Now heap as much of your pile of greens into your pot as you can, and put the lid on. I find it's often helpful to add an upended shallow bowl to weight the lid.
Put the pan over a brisk flame and listen carefully till you can hear the first crackle from the greens. Immediately turn the flame down to low (the lowest point at which a gas flame will continue to burn, or the notch marked LOW for an electric burner).
After 2-3 minutes, when the greens have cooked down, open the pan and add the other half of the greens. Clamp the top back on. After another 2-3 minutes, open the pot and stir the greens around with tongs or a long-handled pancake turner.

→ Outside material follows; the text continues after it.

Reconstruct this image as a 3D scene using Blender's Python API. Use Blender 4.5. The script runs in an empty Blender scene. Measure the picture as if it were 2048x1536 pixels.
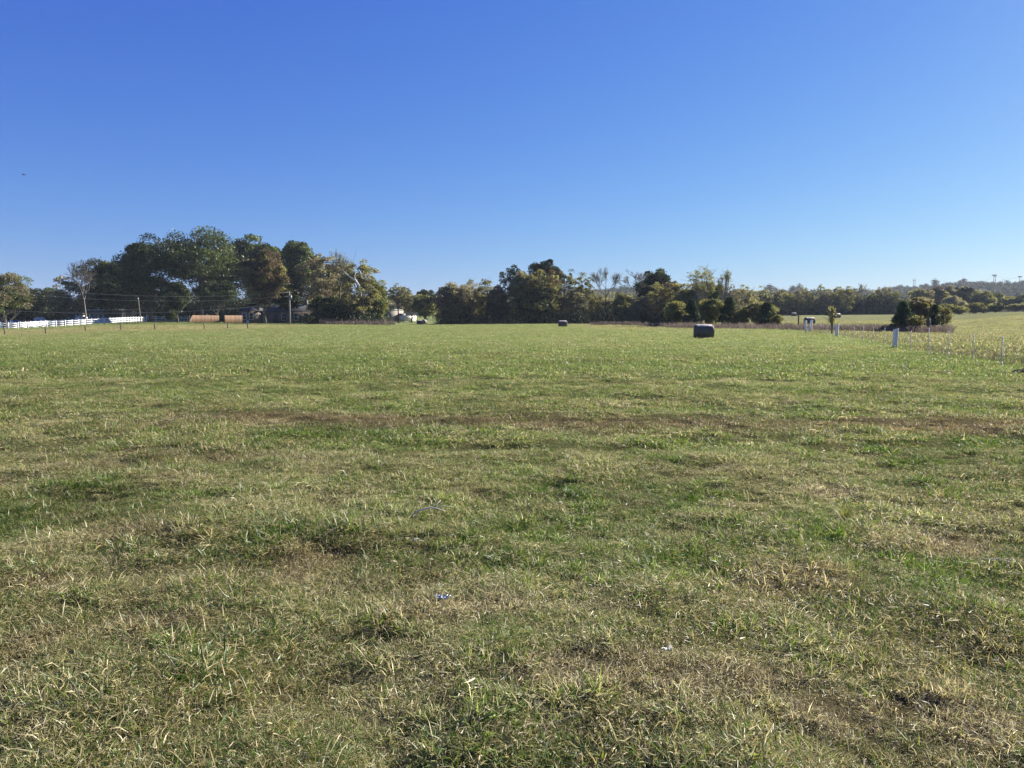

How long to continue cooking the greens? It depends entirely on you and your intentions for the greens. Sometimes I like mine cooked to melting, other times I want them tender-crisp. There is no one right way.
Here's a neat trick I just learned from eating at Matt Dillon's Seattle restaurant Sitka & Spruce (not the movie-star Matt Dillon, the chef Matt Dillon): Stovetop-braise some heavy greens, like mustard greens or kale, and when they're just barely tender take the top off the pan and finish them by letting all the liquid evaporate away and then browning them just a little. Very good. Takes concentration.
I need to experiment more with oven braising before I can write it up.